The casing designer uses the hydrocarbon properties to calculate the burst design loads (complete displacement of the casing to gas or influx circulation during well control).

Important design parameter:

  • average density of the hydrocarbons when completely filling the wellbore.
  • compressibility factor (Z-factor), a term by which the pressure must be corrected to account for the departure from the ideal gas equation.

6 H2S, CO2 and non-hydrocarbon formation fluid composition

H2S and CO2 are gases which have a strong corrosive effect on tubulars. Forecasting their presence and concentration is essential for a choice of a proper casing grade and wall thickness and for operational safety purposes

The presence of H2S is of particular concern because of the rapid occurrence and potentially disastrous consequences of sulphide stress corrosion cracking in casing. The NACE definition for these "sour" conditions is an H2S partial pressure over 0.05 psia (0.34 kPa). For a well with a bottomhole pressure of 10,000 psi (68,950 kPa), this represents an H2S concentration of 5 ppm.

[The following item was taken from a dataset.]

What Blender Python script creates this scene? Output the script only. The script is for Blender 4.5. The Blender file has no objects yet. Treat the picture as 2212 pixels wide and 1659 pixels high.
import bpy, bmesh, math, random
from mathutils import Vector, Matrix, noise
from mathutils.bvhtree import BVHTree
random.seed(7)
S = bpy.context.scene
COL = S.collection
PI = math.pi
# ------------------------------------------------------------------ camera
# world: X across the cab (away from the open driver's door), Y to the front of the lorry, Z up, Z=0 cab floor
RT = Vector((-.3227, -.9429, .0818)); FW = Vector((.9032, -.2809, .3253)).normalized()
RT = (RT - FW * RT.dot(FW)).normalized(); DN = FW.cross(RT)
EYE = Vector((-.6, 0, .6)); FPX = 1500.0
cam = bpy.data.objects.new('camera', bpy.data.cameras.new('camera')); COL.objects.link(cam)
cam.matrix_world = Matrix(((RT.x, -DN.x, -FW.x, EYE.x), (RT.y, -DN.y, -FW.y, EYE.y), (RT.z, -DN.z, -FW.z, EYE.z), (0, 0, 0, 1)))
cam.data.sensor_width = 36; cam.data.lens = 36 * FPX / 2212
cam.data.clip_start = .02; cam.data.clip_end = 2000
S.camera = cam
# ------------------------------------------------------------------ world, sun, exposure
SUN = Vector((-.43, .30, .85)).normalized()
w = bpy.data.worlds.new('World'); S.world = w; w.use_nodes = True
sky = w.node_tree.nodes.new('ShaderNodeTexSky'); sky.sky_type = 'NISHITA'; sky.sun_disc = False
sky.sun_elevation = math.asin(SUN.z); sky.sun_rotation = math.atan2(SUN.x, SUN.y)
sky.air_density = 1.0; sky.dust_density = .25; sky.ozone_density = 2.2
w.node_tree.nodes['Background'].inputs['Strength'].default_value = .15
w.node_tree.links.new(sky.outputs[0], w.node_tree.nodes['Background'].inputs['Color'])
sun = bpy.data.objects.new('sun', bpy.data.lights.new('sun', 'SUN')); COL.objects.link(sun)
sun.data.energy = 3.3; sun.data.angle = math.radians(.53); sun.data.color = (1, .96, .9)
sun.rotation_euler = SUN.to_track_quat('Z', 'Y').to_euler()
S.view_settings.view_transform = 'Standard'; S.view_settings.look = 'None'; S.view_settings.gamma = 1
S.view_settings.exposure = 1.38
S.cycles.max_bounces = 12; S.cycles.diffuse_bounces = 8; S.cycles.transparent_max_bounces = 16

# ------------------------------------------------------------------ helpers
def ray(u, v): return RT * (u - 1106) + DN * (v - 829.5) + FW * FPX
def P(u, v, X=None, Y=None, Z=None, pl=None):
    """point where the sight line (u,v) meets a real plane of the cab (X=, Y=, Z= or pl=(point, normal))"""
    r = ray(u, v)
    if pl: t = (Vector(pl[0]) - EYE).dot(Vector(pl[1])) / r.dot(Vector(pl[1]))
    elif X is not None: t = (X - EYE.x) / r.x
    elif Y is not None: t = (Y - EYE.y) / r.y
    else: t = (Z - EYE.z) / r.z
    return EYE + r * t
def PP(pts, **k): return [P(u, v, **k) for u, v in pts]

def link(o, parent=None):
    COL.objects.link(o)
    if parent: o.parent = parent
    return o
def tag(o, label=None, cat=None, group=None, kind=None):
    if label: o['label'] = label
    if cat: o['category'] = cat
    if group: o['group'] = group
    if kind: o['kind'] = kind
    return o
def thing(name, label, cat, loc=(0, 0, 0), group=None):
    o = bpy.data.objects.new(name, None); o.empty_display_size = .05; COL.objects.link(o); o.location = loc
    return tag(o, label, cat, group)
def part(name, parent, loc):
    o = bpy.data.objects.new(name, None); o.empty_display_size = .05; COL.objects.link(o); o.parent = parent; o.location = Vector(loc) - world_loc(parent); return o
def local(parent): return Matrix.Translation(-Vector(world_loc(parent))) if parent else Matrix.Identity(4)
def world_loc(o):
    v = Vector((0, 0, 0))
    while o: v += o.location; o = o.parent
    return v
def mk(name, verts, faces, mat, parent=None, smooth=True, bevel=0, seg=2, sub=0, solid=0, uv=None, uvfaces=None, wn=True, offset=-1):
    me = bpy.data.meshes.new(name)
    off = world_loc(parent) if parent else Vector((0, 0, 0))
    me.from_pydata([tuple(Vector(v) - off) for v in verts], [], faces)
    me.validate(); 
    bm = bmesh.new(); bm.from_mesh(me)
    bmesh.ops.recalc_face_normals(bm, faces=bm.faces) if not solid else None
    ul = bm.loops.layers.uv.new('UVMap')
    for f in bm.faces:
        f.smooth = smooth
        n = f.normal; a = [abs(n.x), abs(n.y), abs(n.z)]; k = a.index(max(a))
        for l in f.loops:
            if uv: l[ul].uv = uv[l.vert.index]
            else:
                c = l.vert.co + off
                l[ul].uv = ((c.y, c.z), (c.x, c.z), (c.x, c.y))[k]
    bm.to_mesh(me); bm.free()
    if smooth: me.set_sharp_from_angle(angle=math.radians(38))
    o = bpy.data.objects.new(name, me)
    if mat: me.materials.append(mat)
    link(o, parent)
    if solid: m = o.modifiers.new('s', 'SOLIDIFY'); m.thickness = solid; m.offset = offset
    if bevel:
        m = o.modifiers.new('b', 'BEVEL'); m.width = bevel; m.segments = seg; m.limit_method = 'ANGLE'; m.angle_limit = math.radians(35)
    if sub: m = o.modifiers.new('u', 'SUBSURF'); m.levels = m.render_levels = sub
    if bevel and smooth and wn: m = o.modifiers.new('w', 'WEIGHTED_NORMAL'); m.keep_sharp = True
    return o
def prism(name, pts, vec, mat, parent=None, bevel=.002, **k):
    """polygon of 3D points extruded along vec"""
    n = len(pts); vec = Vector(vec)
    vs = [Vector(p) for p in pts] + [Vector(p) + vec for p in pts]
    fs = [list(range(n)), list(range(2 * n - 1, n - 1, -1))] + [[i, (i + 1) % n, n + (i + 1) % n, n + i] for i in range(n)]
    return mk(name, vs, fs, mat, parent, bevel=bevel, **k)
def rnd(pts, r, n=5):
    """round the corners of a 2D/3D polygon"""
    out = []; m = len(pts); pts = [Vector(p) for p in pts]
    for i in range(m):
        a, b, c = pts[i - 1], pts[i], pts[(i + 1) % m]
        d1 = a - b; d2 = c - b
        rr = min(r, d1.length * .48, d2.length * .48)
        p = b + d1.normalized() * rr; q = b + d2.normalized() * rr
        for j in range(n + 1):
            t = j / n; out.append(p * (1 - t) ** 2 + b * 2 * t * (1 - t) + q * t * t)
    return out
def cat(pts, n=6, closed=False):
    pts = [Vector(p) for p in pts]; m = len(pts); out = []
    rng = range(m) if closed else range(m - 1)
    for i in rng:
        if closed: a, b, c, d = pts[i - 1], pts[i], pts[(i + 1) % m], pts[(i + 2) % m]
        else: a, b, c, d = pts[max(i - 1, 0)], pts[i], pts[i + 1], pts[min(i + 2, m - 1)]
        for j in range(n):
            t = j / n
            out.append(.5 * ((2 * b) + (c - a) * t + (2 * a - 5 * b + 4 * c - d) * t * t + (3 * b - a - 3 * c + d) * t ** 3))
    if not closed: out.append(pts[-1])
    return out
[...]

CO2 is a potential threat if it is dissolved in water.

Combined information of H2S and CO2 concentration, bottom hole pressure and temperature will provide all information necessary for future sour service and corrosion design. These data usually becomes available after analysis for samples from production tests of offset wells.

Casing can also be subjected to corrosive fluids found in water rich formations and aquifers as well as in the reservoir itself.